Let $K$ be an algebraically closed field and $G$ be the Grassmannian of $k$ planes in some $l$ dimensional vector space $V$ over $K$. Let $V_1\subsetneq ... \subsetneq V_l$ be a flag for $V$. A Schubert variety in $G$ for our flag is $S_{a_1,...,a_k}:=\{\Lambda\in G:dim(\Lambda\cap V_{l-k+i-a_i})\geq i,\ \forall i\}$. A Schubert variety has codimension $\sum a_i$ in $G$. Call a Schubert variety special if $a_i = 0$ for $i>1$.
Let $S_1,...,S_n$ be special Schubert varieties of $Gr$ and let $V_1,V_2$ be distinct irreducible components of $\cap_i S_i$. My question is, must $V_1\cap V_2 = \emptyset$? If so are there any conditions we can impose for this intersection must be empty?
Thanks
I don't think I fully understand the question, but see if this answers it. Look at the Grassmannian $G(2,4)$. For any $2$-plane $F$, the set of all $2$-planes $L$ with $F \cap L \neq 0$ is a Schubert variety, corresponding to the partition $(1)$. (Is that what you mean by special?) Let's call it $X(F)$.

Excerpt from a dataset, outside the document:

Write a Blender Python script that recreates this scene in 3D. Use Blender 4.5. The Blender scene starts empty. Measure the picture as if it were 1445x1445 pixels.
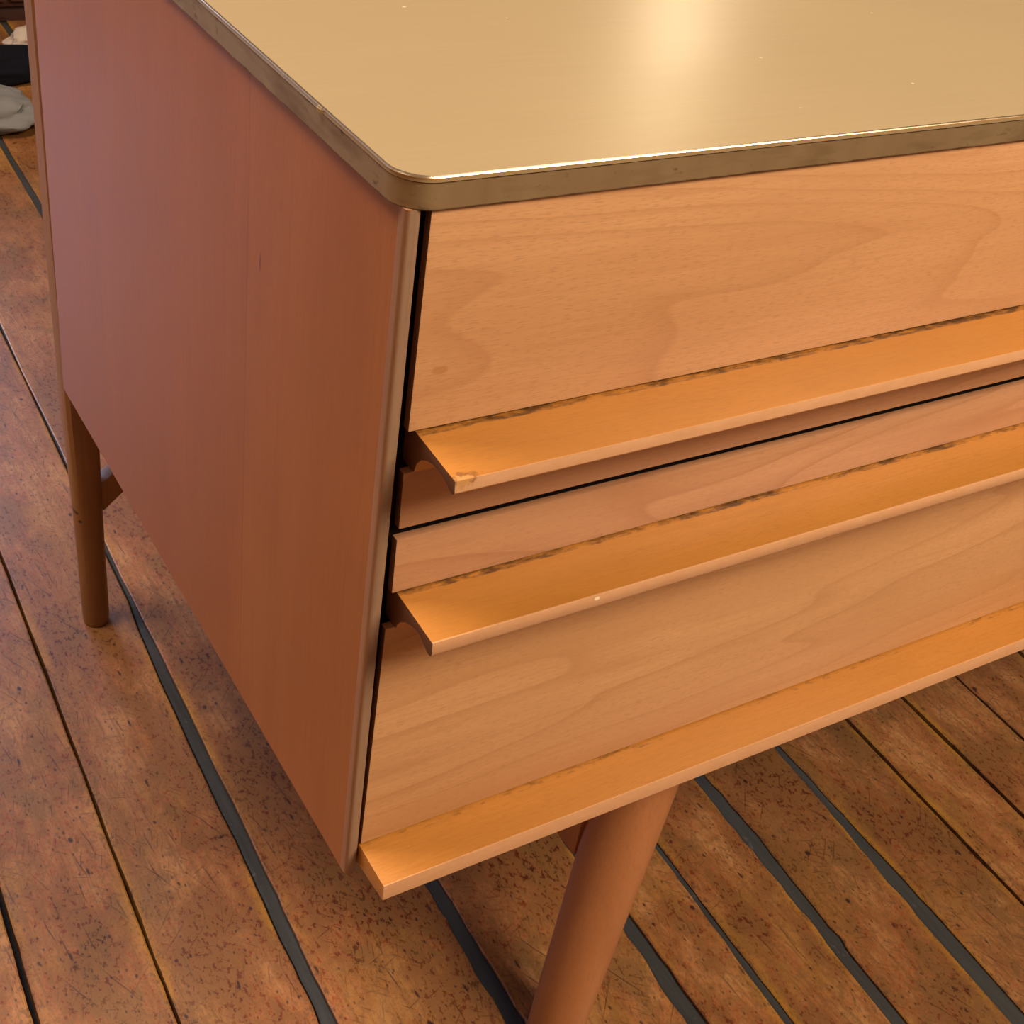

Let $e_1$, $e_2$, $e_3$, $e_4$ be a basis for four-space. Then $X(\mathrm{Span}(e_1, e_2)) \cap X(\mathrm{Span}(e_2, e_3))$ has two components. The first component corresponds to $L$ contained in $\mathrm{Span}(e_1, e_2, e_3)$, the second corresponds to $L$ containing $e_2$. These two components meet along a curve, parametrizing those $L$ which are both contained in $\mathrm{Span}(e_1, e_2, e_3)$ and contain $e_2$.